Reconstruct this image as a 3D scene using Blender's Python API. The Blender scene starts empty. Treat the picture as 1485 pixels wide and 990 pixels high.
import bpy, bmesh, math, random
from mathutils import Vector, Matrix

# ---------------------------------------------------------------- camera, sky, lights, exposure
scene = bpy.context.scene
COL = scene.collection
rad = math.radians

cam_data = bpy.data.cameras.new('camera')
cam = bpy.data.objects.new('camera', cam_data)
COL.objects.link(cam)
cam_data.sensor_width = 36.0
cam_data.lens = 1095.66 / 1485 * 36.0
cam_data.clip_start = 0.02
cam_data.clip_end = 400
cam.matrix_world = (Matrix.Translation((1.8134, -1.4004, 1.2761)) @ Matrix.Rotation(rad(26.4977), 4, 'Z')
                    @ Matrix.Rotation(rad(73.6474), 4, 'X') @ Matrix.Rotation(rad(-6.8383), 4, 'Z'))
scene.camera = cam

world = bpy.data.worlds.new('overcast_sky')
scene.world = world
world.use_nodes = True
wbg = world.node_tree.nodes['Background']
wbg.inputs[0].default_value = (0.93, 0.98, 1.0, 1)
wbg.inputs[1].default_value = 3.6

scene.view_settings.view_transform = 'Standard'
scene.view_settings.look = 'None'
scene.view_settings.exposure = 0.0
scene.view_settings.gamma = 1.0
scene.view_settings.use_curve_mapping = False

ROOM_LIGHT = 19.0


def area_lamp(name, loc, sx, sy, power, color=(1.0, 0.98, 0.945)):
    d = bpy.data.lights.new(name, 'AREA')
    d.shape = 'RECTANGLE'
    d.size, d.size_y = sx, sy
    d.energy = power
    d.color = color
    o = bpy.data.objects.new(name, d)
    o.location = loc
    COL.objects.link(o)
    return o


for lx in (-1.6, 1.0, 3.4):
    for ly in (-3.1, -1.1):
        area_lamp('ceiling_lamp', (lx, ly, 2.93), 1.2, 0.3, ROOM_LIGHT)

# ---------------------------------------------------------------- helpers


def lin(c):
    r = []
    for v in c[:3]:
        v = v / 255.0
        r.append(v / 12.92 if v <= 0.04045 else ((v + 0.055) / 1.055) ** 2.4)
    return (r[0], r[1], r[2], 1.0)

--

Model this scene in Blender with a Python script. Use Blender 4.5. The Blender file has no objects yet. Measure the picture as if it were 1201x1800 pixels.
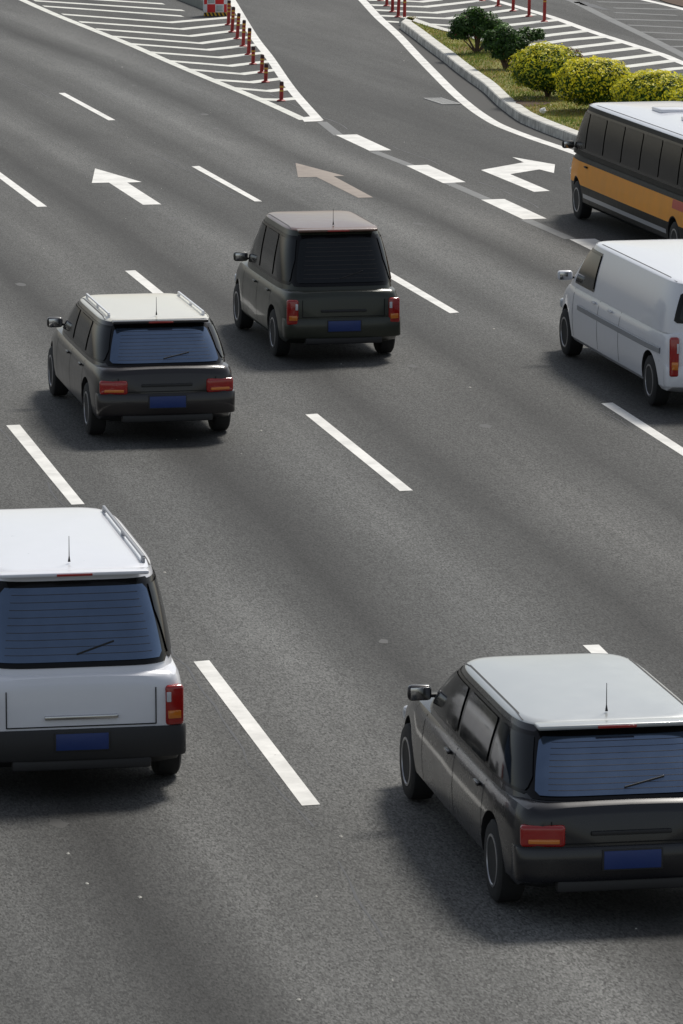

● **Task requirements**:
Retype, in the same exact form, the lines of the material above from the line holding "Reconstruct this image" through the line holding "ROOM_LIGHT = 19.0".

● **In response**:
Reconstruct this image as a 3D scene using Blender's Python API. The Blender scene starts empty. Treat the picture as 1485 pixels wide and 990 pixels high.
import bpy, bmesh, math, random
from mathutils import Vector, Matrix

# ---------------------------------------------------------------- camera, sky, lights, exposure
scene = bpy.context.scene
COL = scene.collection
rad = math.radians

cam_data = bpy.data.cameras.new('camera')
cam = bpy.data.objects.new('camera', cam_data)
COL.objects.link(cam)
cam_data.sensor_width = 36.0
cam_data.lens = 1095.66 / 1485 * 36.0
cam_data.clip_start = 0.02
cam_data.clip_end = 400
cam.matrix_world = (Matrix.Translation((1.8134, -1.4004, 1.2761)) @ Matrix.Rotation(rad(26.4977), 4, 'Z')
                    @ Matrix.Rotation(rad(73.6474), 4, 'X') @ Matrix.Rotation(rad(-6.8383), 4, 'Z'))
scene.camera = cam

world = bpy.data.worlds.new('overcast_sky')
scene.world = world
world.use_nodes = True
wbg = world.node_tree.nodes['Background']
wbg.inputs[0].default_value = (0.93, 0.98, 1.0, 1)
wbg.inputs[1].default_value = 3.6

scene.view_settings.view_transform = 'Standard'
scene.view_settings.look = 'None'
scene.view_settings.exposure = 0.0
scene.view_settings.gamma = 1.0
scene.view_settings.use_curve_mapping = False

ROOM_LIGHT = 19.0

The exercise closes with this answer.